A decorated female NYPD sergeant specializing in domestic violence cases has filed an unusual defamation lawsuit against a lieutenant for falsely accusing her in his own legal filing of having an affair with a superior, court records show.
Detective Sgt. Christina Ortiz, an 18-year veteran, was honored in 2022 by police brass for protecting an elderly woman who was being fleeced by a menacing con man and for solving a brother-on-brother stabbing.
But since Feb. 15, she’s been forced to counter allegations in a discrimination complaint against the city filed by Lt. Emelio Rodriques and reported in a press release posted by his lawyer and in media outlets.
In his complaint which involves the 34th Precinct in Washington Heights, Rodrigues accused Ortiz of having an affair with Lt. Michael DiSanto.
In her lawsuit, Ortiz contends Rodriques discriminated against female cops in the precinct and falsely accused her because he has his own ax to grind with the NYPD.
“It’s been devastating,” the married mom of three said. “I have to defend myself on something that’s a lie. It has affected my pension, my position, and my image on this job, and anything after this job.”
Ortiz, whose husband is also an NYPD sergeant, says she hasn’t even seen or worked with Rodriques since February 2024 when she transferred to the Internal Affairs Bureau, she alleges, to get away from Rodriques.
One day after she saw his claims, she was so angry she sat down and wrote a 2,252-word complaint against Rodriques and filed it with the NYPD.
“These allegations have no basis to them nor are they true,” she wrote. “I have been publicly humiliated by this man for no reason. I hope that in some way this wrong can be made right.”
A lawsuit for defamation — or a false statement that is published that causes harm — filed by one cop against another cop is so rare that neither Ortiz’s lawyer John Scola nor other attorneys who represent cops could recall another instance.
Scola’s suit alleges “defamation per se,” meaning the statement was so inherently harmful the plaintiff does not need to prove damages. The legal term covers four areas, and Scola says Rodriques’ complaint violates two — falsely accusing someone of sexual misconduct and falsely saying something harmful to a person’s job.
“When a supervisor weaponizes discrimination complaints to cover their own failures, the real victims within the NYPD suffer,” Scola said.
The city is also a defendant in the case for retaliation and creating a hostile work environment.
Rodriques’ lawyer Eric Sanders said in a statement his client “unequivocally stands by his allegations.”

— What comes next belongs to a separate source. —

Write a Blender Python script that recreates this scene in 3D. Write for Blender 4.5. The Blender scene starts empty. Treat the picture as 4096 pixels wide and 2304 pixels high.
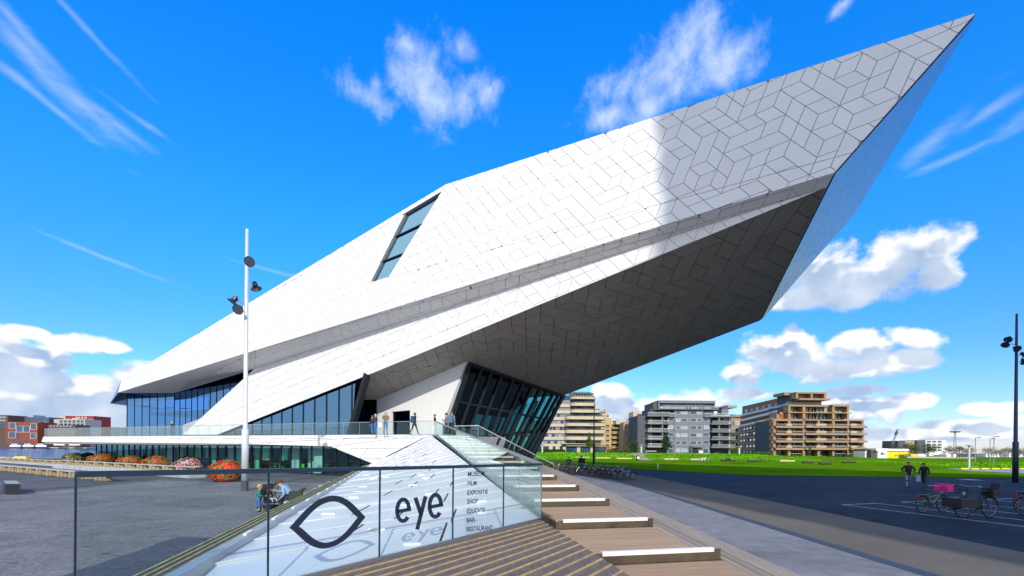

“This is nothing more than a legally baseless attempt to intimidate and silence a whistleblower who dared to challenge the status quo,” he said, adding he will seek legal remedies against Ortiz and her lawyer.
Scola countered, “The only person weaponizing the justice system in this case is Lt. Rodriques. Neither Sergeant Ortiz nor I take his hollow threats, or those of his counsel, seriously.”

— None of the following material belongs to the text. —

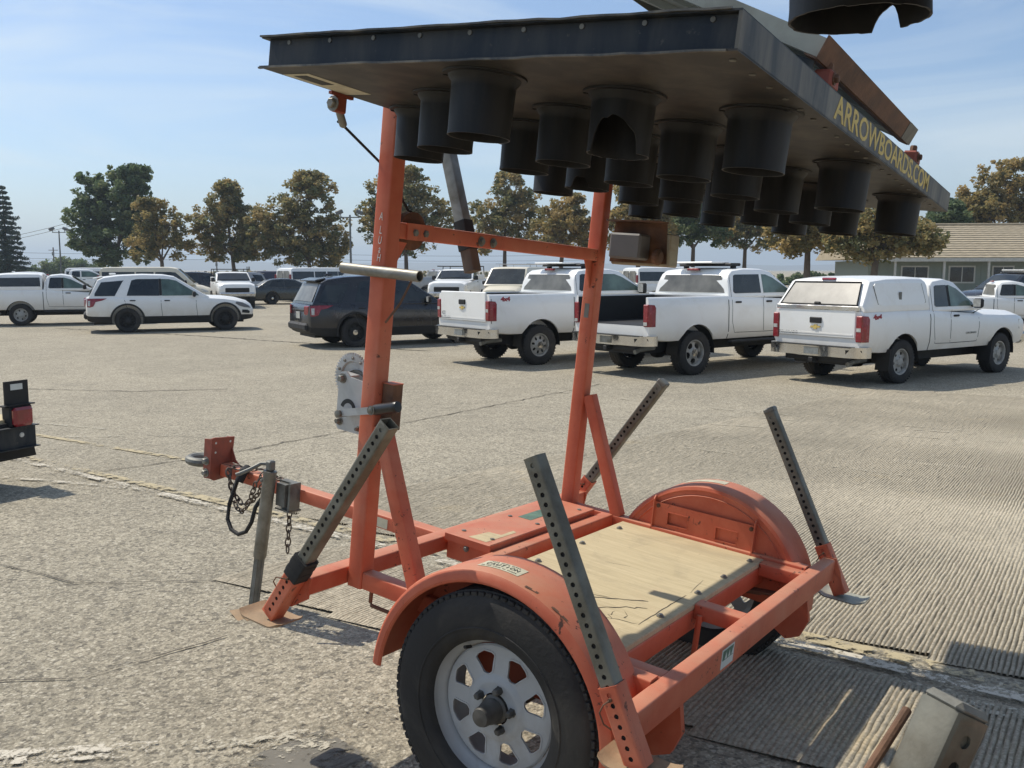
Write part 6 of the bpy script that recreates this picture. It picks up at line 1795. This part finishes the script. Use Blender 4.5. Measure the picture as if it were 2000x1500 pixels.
def van(name, label, pos, heading, paint='white', group='parked vans', scale=1.0, rack=False, wins=True, L=3.5):
    c = Car(name, label, 'van', group, pos, heading, paint, scale); wb, rw, W, roof = L, .37, 1.0, 2.05
    K = [(-1.1, .50, .8, 1.18, 1.20, W - .1, W - .05, W - .06, W - .12), (-1.05, .44, .8, 1.20, 1.22, W - .06, W - .012, W - .03, W - .1), (-.5, .42, .8, 1.2, 1.22, W - .05, W, W - .02, W - .1), (wb - .7, .42, .8, 1.2, 1.22, W - .05, W, W - .02, W - .1), (wb - .2, .42, .8, 1.14, 1.24, W - .05, W, W - .03, W - .2),
         (wb + .35, .42, .78, 1.02, 1.15, W - .06, W - .02, W - .07, W - .26), (wb + .72, .46, .74, .92, 1.02, W - .12, W - .08, W - .14, W - .32), (wb + .80, .52, .70, .82, .86, W - .18, W - .14, W - .2, W - .36)]
    c.lower(K, rw, wb, .46); c.under(-.9, wb + .5, .28, .55, .6)
    c.cabin([(-1.06, 1.24), (-1.03, 1.7), (-.98, roof - .08), (-.85, roof - .02), (0, roof), (wb - 1.1, roof), (wb - .75, roof - .05), (wb + .12, 1.22)], 1.2, W - .025, .13)
    g = MT['glass']
    xs_ = [(-.92, .55), (.62, 1.42), (1.50, 2.25)] if wins else []
    for a, b in xs_: c.patch('side_window', [(a, 1.34), (a, 1.82), (b, 1.82), (b, 1.34)], g)
    c.patch('side_window', [(wb - 1.22, 1.30), (wb - 1.22, 1.82), (wb - .78, 1.80), (wb - .30, 1.36), (wb - .28, 1.30)], g)
    c.pane('windscreen', wb + .08, 1.24, wb - .72, roof - .07, g)
    for sg in (1, -1):
        MB().prism([(-1.082, sg * .06, 1.30), (-1.055, sg * .06, 1.86), (-1.055, sg * .66, 1.86), (-1.055, sg * .72, 1.80), (-1.082, sg * .76, 1.30)], (-.012, 0, 0)).build('rear_window', MT['glass_d'], c.root)
        MB().box((-1.075, sg * (W - .07), 1.45), (.10, .11, .40), bev=.02).build('tail_lamp', MT['red'], c.root)
        MB().prism([(x, sg * (c.ylow(x, z) + .008), z) for x, z in ((wb + .40, .86), (wb + .40, 1.0), (wb + .66, .96), (wb + .72, .84))], (0, -sg * .05, 0)).build('headlamp', MT['lens'], c.root)
    MB().box((-1.105, 0, 1.0), (.006, .012, .9)).build('door_gap', MT['seamc'], c.root)
    c.box('number_plate', (-1.112, -.28, .86), (.01, .30, .16), MT['trim']); c.box('rear_bumper', (-1.16, 0, .56), (.2, 1.96, .16), MT['chrome'], bev=.03); c.box('front_bumper', (wb + .78, 0, .55), (.16, 1.7, .2), MT['trim'], bev=.05); c.box('grille', (wb + .79, 0, .78), (.05, 1.2, .2), MT['trim'])
    c.line('door_gap', [(wb - 1.27, 1.18), (wb - 1.27, .48), (wb - .3, .48), (wb - .22, 1.1)], .012, MT['seamc']); c.mirror(wb - .3, 1.3, MT['trim'])
    for x in (0, wb):
        for sg in (1, -1): add_wheel(c.root, x, sg * (W - .16), rw, .24, 'plain')
    if rack:
        for x in (-.6, .6, 1.8): MB().tube([(x, -.75, roof + .01), (x, -.75, roof + .14), (x, .75, roof + .14), (x, .75, roof + .01)], .018, 6).build('rack_bar', MT['silver'], c.root)
        for sg in (1, -1): MB().tube([(-.9, sg * .75, roof + .15), (2.4, sg * .75, roof + .15)], .018, 6).build('rack_rail', MT['silver'], c.root)
    return c

def sedan(name, label, pos, heading, paint='dkgreen', group='parked cars', scale=1.0, cat='car'):
    c = Car(name, label, cat, group, pos, heading, paint, scale); wb, rw, W = 2.9, .335, .96
    K = [(-1.36, .42, .6, .84, .86, W - .16, W - .10, W - .14, W - .24), (-1.25, .32, .6, .92, .95, W - .08, W - .03, W - .07, W - .18), (-.8, .25, .62, .95, .99, W - .06, W, W - .05, W - .15), (-.3, .22, .62, .95, .99, W - .05, W, W - .04, W - .14), (1.9, .22, .62, .93, .96, W - .05, W, W - .04, W - .14), (2.2, .22, .62, .90, .97, W - .05, W, W - .05, W - .2), (3.0, .24, .6, .84, .91, W - .06, W - .01, W - .07, W - .26), (3.6, .28, .56, .76, .82, W - .10, W - .06, W - .12, W - .3), (3.86, .36, .52, .66, .70, W - .2, W - .15, W - .2, W - .36)]
    c.lower(K, rw, wb, .40); c.under(-1, 3.4, .2, .5, .6)
    c.cabin([(-.78, .98), (-.25, 1.33), (.0, 1.40), (.5, 1.435), (1.0, 1.42), (1.3, 1.36), (2.15, .97)], .95, W - .05, .36)
    g = MT['glass']
    c.patch('side_window', [(-.20, 1.0), (.02, 1.30), (.62, 1.35), (.62, 1.0)], g); c.patch('side_window', [(.70, 1.0), (.70, 1.35), (1.05, 1.33), (1.25, 1.27), (1.75, 1.0)], g)
    c.pane('windscreen', 2.13, .985, 1.30, 1.355, g); c.pane('rear_window', -.74, 1.0, -.22, 1.335, MT['glass_d'])
    for xx in (-.05, .66, 1.75): c.line('door_gap', [(xx, .94), (xx, .36)], .012, MT['seamc'])
    for sg in (1, -1):
        MB().box((-1.34, sg * .62, .72), (.06, .40, .16), bev=.02).build('tail_lamp', MT['red'], c.root)
        MB().prism([(x, sg * (c.ylow(x, z) + .008), z) for x, z in ((3.5, .60), (3.5, .74), (3.7, .70), (3.8, .6))], (0, -sg * .05, 0)).build('headlamp', MT['lens'], c.root)
    c.box('rear_bumper', (-1.35, 0, .48), (.14, 1.7, .16), c.paint, bev=.05); c.box('front_bumper', (3.82, 0, .44), (.16, 1.5, .16), c.paint, bev=.05); c.handle(.1, .82, c.paint); c.handle(.8, .82, c.paint); c.mirror(1.72, 1.0, c.paint, (.1, .15, .12))
    for x in (0, wb):
        for sg in (1, -1): add_wheel(c.root, x, sg * (W - .14), rw, .22, 'blacksuv')
    return c

def at(u, D, v=None):
    """ground point at forward distance D along photo column u"""
    return ((u - 1000) / 1813.14 * D, D)
def contact(p, heading, ytrack):
    """root position from the ground point under the right rear tyre"""
    a = R(heading); return (p[0] - math.sin(a) * ytrack, p[1] + math.cos(a) * ytrack)

# the near row
pickup('pickup_truck', 'white mid-size pickup with white canopy, gold tailgate badge and red 4x4 mark', contact((6.56, 15.75), 34, .80), 34, size='mid', canopy='solid', cab='ext', flaps=True, badge={'bow': 1, 'word': 'COLORADO', '4x4': 1, 'door': 'COLORADO'})
pickup('pickup_truck', 'white heavy-duty pickup with its tailgate missing and black bed open, beside the canopy pickup', contact((3.31, 17.05), 37, .86), 37, size='hd', cab='crew', gate=False, wheelk='hd5', rack='lightbar')
pickup('pickup_truck', 'white heavy-duty pickup with tailgate shut and gold badge, seen between the two orange masts', contact((.52, 18.9), 35, .86), 35, size='hd', cab='ext', wheelk='hd', rack='lightbar', badge={'bow': 1, 'word': 'SILVERADO', 'num': '422', '4x4': 1})
suv('sport_utility_vehicle', 'black SUV with bright tail lamps, partly hidden by the left orange mast', contact((-3.88, 23.1), 29, .98), 29, 'black', wheelk='blacksuv')
suv('sport_utility_vehicle', 'white SUV with black wheels and black lower cladding, side on', contact((-11.80, 28.55), 24.5, .98), 24.5, 'white', wheelk='black')
pickup('pickup_truck', 'white pickup with windowed canopy at the left edge, nose behind the white SUV', contact((-17.0, 32.2), 22, .82), 22, size='mid', canopy='glass', cab='ext', badge={'4x4': 1})
# second row and beyond
pickup('pickup_truck', 'white pickup with black ladder rack facing the camera, left of the dark sedan', at(452, 50), -68, size='hd', cab='reg', rack='ladder', wheelk='plain', scale=.93)
sedan('sedan', 'dark green sedan behind the white SUV nose, left of the white van', at(530, 53), 22)
van('passenger_van', 'white passenger van with two rear door windows, behind the black SUV', at(586, 58), 42)
van('passenger_van', 'cream van with bare roof behind the white SUV', at(250, 46), 14, 'cream', L=3.2, wins=True)
van('passenger_van', 'cream van with ladder rack facing the camera behind the middle pickup', at(1025, 46), -106, 'cream', rack=True)
pickup('pickup_truck', 'white truck with black roof lights facing the camera, behind the black SUV hood', at(905, 49), -98, size='hd', cab='reg', rack='ladder', wheelk='plain')
suv('sport_utility_vehicle', 'dark SUV with loaded roof rack in front of the grey building', at(2010, 40), -158, 'black', rack=True, wheelk='blacksuv')
pickup('pickup_truck', 'small white pickup cut off by the right edge, beyond the canopy pickup', at(1880, 29), -14, size='mid', cab='ext', wheelk='plain', scale=.90)
bgs = [('suv', 690, 60, 25, 'white', 'white SUV roof showing above the black SUV'), ('pickup', 822, 62, 30, 'silver', 'silver pickup behind the left mast, under the pipe'), ('suv', 492, 66, 200, 'silver', 'silver SUV behind the dark sedan'),
       ('pickup', 110, 58, 25, 'white', 'white pickup roof above the canopy pickup cab'), ('suv', 45, 62, 25, 'white', 'white SUV roof at far left, under the conifer'), ('van', 168, 64, 18, 'white', 'white van roof in the far row, left of the cream van'), ('suv', 395, 62, 200, 'black', 'black SUV in the far row, right of the cream van'),
       ('van', 1262, 50, 20, 'white', 'white van behind the two heavy-duty pickups'), ('pickup', 1330, 60, 200, 'white', 'white pickup in the far row behind the open-bed pickup'), ('sedan', 640, 66, 25, 'cream', 'cream car in the far row behind the white van')]
for kind, u, D, hd, paint, lab in bgs:
    p = at(u, D)
    if kind == 'suv': suv('sport_utility_vehicle', lab, p, hd, paint)
    elif kind == 'van': van('passenger_van', lab, p, hd, paint)
    elif kind == 'sedan': sedan('sedan', lab, p, hd, paint)
    else: pickup('pickup_truck', lab, p, hd, paint, size='hd', cab='ext', wheelk='plain')

# black utility trailer whose rear corner comes in at the left edge
ut = empty('utility_trailer')
ut.matrix_world = Matrix.Translation((-3.745, 7.09, gz(7.1))) @ Matrix.Rotation(R(155), 4, 'Z')
tag(ut, 'black utility trailer at the left edge with a red tail lamp', 'trailer')
# own frame: x forward (to the left), y left (towards the camera), origin under the rear corner
def up(n, mb, m): return mb.build(n, MT[m], ut, 30)
up('frame_rail', MB().beam((.0, .0, .47), (0, 1.7, .47), .06, .10).beam((.02, .06, .47), (3.2, .06, .47), .08, .10).beam((.02, 1.64, .47), (3.2, 1.64, .47), .08, .10), 'trim')
up('rear_channel', MB().box((-.03, .85, .40), (.05, 1.74, .16)).box((-.04, .85, .485), (.10, 1.76, .008)).box((-.04, .85, .322), (.10, 1.76, .008)), 'board')
up('light_plate', MB().box((-.035, .11, .745), (.012, .20, .18)).box((-.035, .11, .652), (.07, .26, .010)), 'trim')
up('clearance_decal', MB().box((-.043, .11, .79), (.004, .10, .045)), 'decal_w')
up('light_box', MB().box((-.02, .10, .565), (.10, .19, .16), bev=.01), 'trim')
tl = up('tail_lamp', MB().box((-.085, .105, .565), (.055, .165, .145), bev=.02).box((-.03, .02, .565), (.10, .02, .13), bev=.008), 'red')
up('reflector', MB().lathe([(.0001, .006), (.018, .005), (.02, 0)], (-.056, .10, .42), (-1, .10, .42), 14), 'lens')
up('mud_flap', MB().prism([(.0, -.04, .32), (.0, .34, .32), (.03, .36, .225), (.03, -.08, .225)], (.012, 0, 0)), 'rubber')
up('deck', MB().box((1.6, .85, .53), (3.2, 1.66, .03)), 'ply')
up('fender', MB().sweep([(-.13, 0), (.13, 0), (.13, .008), (-.13, .008)], [(.75 - .42 * math.cos(R(15 + 150 * k / 12)), .20, .33 + .42 * math.sin(R(15 + 150 * k / 12))) for k in range(13)], up=V((0, 1, 0))), 'trim') if False else None
for y in (.20, 1.50): add_wheel(ut, .52, y, .33, .22, 'plain')
up('axle', MB().tube([(.52, .2, .33), (.52, 1.5, .33)], .035, 10), 'trim')
up('tongue', MB().beam((3.2, .85, .45), (4.4, .85, .45), .08, .08).tube([(4.1, .85, .45), (4.1, .85, -.0)], .03, 8), 'trim')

Rodriques, a 23-year veteran, arrived at the 34 in January 2023. In 2011, Rodriques lost 35 vacation days for failing to respond to radio runs involving weapons, and failing to supervise his cops, records show.

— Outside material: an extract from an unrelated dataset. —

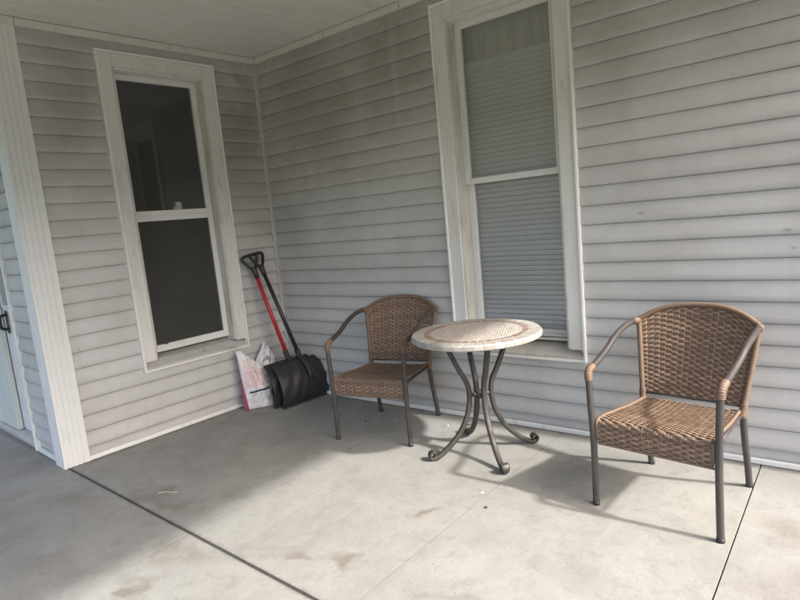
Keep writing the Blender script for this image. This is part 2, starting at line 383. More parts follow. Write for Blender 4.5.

Tension soon developed between Ortiz and Rodriques over his treatment of female cops, according to her complaint.
The suit alleges Rodriques began assigning overtime to a pregnant sergeant who needed to work day tours so she could be home in the evenings.
He ordered another female cop to work overtime, even though she needed a stable schedule as a single mother with a 9-year-old son, the lawsuit claims. When Ortiz complained, he allegedly said, “I do not give a s–t.”
In June 2023, he tried to change Ortiz’s tour and later tried to cut her overtime, she alleges.
Women are “to be seen and not heard,” he told her at one point, the suit claims.
In both cases, she complained to Lt. Michael DiSanto and the order was overridden, according to the complaint.
The lawsuit alleges Rodriques then started false rumors that Ortiz and DiSanto were romantically involved and also that she was a lesbian.
In early 2024, Ortiz decided to accept a transfer to Internal Affairs to get away from Rodriques, the lawsuit claims. The move cost her roughly $40,000 to $60,000 a month in overtime because IAB overtime is capped, the suit said.
“Sgt. Ortiz faced such relentless harassment from Lt. Rodriques that she had no choice but to leave her position in the 34, forfeiting hundreds of thousands of dollars in income just to escape,” Scola said.
The move also meant her pension would be reduced, the suit estimates, by $30,000 a year or $1.1 million across her lifetime.
“I find it unjust and disturbing that the NYPD would keep a man, who has had multiple complaints in every precinct he’s ever worked in, where he’s constantly harassing and belittling women,” she wrote.
Ortiz expects to be interviewed by Internal Affairs, which is conducting an investigation. Rodriques was transferred out of the 34 in August to the Manhattan Court Section.